Article

Music and Drama

April 1946 P. S. M.
Article
Music and Drama
April 1946 P. S. M.

WHILE the central feature of the prospective Dartmouth Center is its provision of an assembly hall, or auditorium, sufficiently large to seat the entire college and its guests on any official occasion—replacing Webster Hall, which has long been outgrown—the incidental feature (as now planned) is that of providing suitable quarters for the musical and dramatic arts, thus giving them a local habitation—and incidentally a name, of which much more has already been said.
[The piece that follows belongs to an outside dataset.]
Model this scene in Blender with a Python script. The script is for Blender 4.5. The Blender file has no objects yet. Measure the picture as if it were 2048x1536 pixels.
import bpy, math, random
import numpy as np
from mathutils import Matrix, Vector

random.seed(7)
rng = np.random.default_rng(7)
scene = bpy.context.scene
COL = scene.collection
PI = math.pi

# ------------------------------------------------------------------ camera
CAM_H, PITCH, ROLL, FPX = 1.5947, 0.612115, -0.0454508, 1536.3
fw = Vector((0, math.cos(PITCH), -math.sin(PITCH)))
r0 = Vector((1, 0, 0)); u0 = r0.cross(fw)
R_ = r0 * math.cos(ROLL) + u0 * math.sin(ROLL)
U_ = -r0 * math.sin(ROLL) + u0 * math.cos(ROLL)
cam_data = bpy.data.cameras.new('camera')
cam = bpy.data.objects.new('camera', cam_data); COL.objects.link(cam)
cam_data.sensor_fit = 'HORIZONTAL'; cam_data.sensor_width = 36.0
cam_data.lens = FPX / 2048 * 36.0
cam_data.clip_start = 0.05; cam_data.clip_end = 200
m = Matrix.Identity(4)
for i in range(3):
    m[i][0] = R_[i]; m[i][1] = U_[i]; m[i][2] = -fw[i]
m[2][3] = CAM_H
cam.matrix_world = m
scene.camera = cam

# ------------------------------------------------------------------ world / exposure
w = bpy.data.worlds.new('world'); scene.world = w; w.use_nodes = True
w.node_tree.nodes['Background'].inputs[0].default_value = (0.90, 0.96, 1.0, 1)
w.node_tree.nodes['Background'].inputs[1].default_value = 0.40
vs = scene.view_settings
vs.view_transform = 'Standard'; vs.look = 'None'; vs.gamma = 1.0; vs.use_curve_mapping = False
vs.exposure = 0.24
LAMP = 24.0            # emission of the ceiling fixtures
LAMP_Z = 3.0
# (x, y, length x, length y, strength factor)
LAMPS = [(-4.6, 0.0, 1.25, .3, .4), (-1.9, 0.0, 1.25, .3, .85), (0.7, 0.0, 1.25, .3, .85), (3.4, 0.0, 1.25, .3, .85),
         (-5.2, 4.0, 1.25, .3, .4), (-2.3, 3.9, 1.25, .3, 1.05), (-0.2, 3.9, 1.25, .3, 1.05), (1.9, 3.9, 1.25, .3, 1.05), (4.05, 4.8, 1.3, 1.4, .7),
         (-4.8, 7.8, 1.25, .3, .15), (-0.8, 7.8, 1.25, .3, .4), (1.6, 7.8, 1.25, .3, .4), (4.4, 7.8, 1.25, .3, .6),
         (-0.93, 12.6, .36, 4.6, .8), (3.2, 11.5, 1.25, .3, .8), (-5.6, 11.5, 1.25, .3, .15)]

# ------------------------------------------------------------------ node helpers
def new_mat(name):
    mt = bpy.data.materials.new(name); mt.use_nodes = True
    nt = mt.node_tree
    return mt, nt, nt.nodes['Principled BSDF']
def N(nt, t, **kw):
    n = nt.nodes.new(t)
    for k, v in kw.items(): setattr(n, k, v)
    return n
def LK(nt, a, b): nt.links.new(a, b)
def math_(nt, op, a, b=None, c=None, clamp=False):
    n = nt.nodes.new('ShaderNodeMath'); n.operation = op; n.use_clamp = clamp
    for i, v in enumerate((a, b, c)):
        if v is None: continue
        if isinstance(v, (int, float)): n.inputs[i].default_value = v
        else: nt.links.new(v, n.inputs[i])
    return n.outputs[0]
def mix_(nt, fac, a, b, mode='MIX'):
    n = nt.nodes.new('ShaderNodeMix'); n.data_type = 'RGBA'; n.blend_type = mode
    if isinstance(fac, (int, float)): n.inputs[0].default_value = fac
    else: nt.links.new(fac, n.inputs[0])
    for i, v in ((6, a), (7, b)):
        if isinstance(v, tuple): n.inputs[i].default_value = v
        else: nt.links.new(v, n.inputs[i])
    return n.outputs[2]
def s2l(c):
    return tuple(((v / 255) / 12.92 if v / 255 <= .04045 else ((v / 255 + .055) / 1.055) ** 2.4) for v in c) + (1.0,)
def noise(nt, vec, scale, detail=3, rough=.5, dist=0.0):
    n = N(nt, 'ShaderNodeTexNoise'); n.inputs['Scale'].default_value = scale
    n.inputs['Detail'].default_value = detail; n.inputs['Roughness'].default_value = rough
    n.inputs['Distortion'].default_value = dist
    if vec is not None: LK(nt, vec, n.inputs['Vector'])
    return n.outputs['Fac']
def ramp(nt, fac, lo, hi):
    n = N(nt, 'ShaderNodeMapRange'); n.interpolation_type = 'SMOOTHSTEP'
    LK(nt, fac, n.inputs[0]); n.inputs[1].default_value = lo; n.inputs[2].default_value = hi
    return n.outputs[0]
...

That music and the drama deserve appropriate recognition as elements in our culture can hardly be denied. To write the great music of a nation is to help make its history. More trivial aspects of the theatre should not blind us to the great part played by dramatists, from the author of the Book of Job, through Aeschylus, Sophocles, Euripides, Aristophanes, Moliere and Shakespeare to the present day and to ages yet unborn, as elements in the development of human cultivation. In other words, music and the dramatic arts merit their shrine, along with books and the pictorial or plastic arts, since all serve the great end of forming the mind of man. Perhaps we are too prone to regard music and the theatre as elements contributing to man's amusement and diversion. They are more than that. They are one source of inspiration that makes a universal appeal, that is more than narrowly parochial, and that has helped to point the way to Heaven.